Now it’s 4:30 a.m., and I’m awake again, trying to get myself together for another event. And somewhere between the garland, the glitter, and the third cup of coffee, something settled in my chest:
I forgot how exhausting three-year-olds are.
Not forgot like misplaced my keys.
Forgot like my brain deliberately deleted the file for my own survival.
Harper is a lot. And I say that with a love so big it could power the Griswold house.
She’s sweet and curious and helpful in that three-year-old way where “helpful” means pouring water on the counter to “wash the counter.”
She makes messes on purpose just to test gravity… and my sanity.
One minute she’s happily independent, and the next she’s dramatically unable to bend over and grab her headphones because her legs hurt, her stomach hurts, and also she’s “too tired to live.”
Meanwhile, Lynnlee at that age?
My 2E child?
She was… chill.
Coloring, iPad, math worksheets for fun, snuggled movies.
If you told her “Don’t eat the candy,” you could leave her alone with a Costco-sized bag and she’d guard it like Fort Knox.
Same house. Same mom. Two completely different energies.
And yet my memory?
It’s magic.
I can vividly recall the happiest moments with my older kids the little things that stitched our lives together.

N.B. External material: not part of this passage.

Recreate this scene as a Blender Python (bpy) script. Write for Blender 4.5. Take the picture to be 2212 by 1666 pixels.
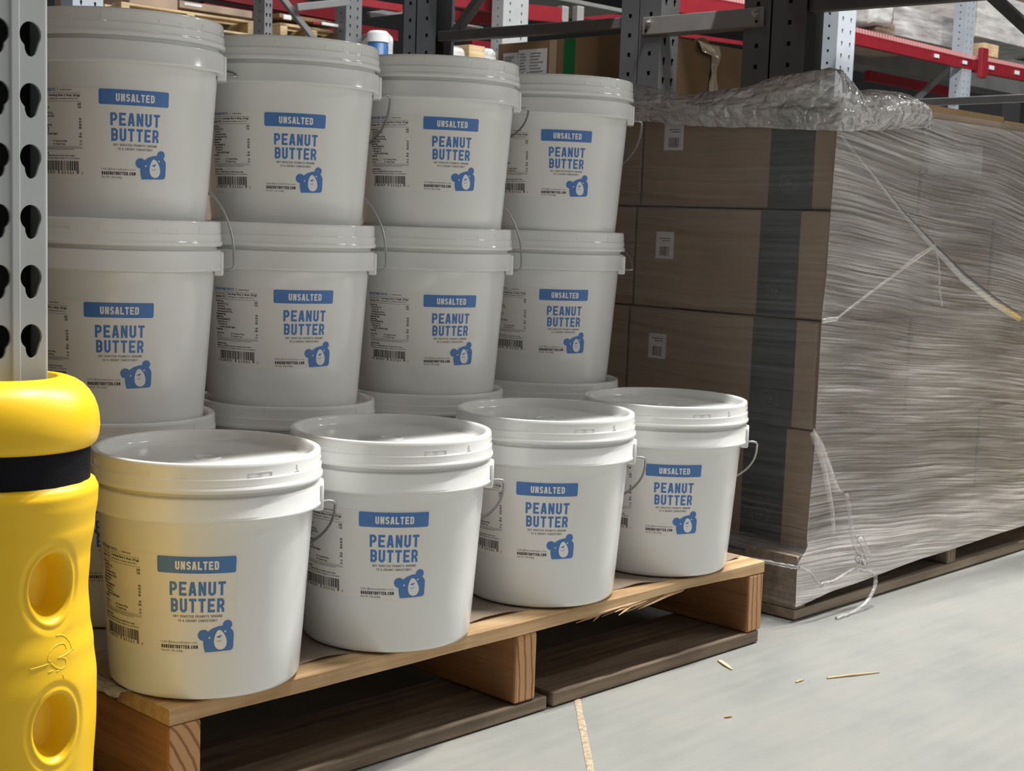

Watching Friends on VHS with Jacob on repeat when it was just the two of us.
Playing Rock Band with all the littles until the plastic drumsticks snapped.
Dancing in the living room.
Late-night talks.
Inside jokes.
Big belly laughs.
But the tantrums?
The meltdowns?
The co-dependent independence?
The “I’m thirsty but not for that cup” chaos?
Gone.
Like my brain said, “Nope. We’re not keeping that. You’ll break.”
Sure, every now and then something pulls a memory loose
Jacob and the cheese spoon (story coming soon),
Hailey and Justin and their… adventures (oh, we’ll get there)
but if you sat me down right now and asked me to paint you a picture of the exhausting toddler years?
I couldn’t.
Not really.
And maybe that’s grace.
Maybe motherhood is designed that way,
so when the next tiny hurricane blows through your living room wearing Christmas pajamas and yelling for snacks at 5 a.m.,
you don’t think about how hard it is.
You think about how precious it is.
How quickly it goes.
How one day you’ll look back and only remember the magic…
and not the mess.
So today, I’m giving thanks for my selective memory.
For a brain that chooses love over chaos.
For a heart that forgets the tantrums but holds on tight to the laughter.
And for a three-year-old named Harper who is reminding me, daily,
that this stage is hard
and beautiful
and fleeting
and worth every exhausted, coffee-fueled second.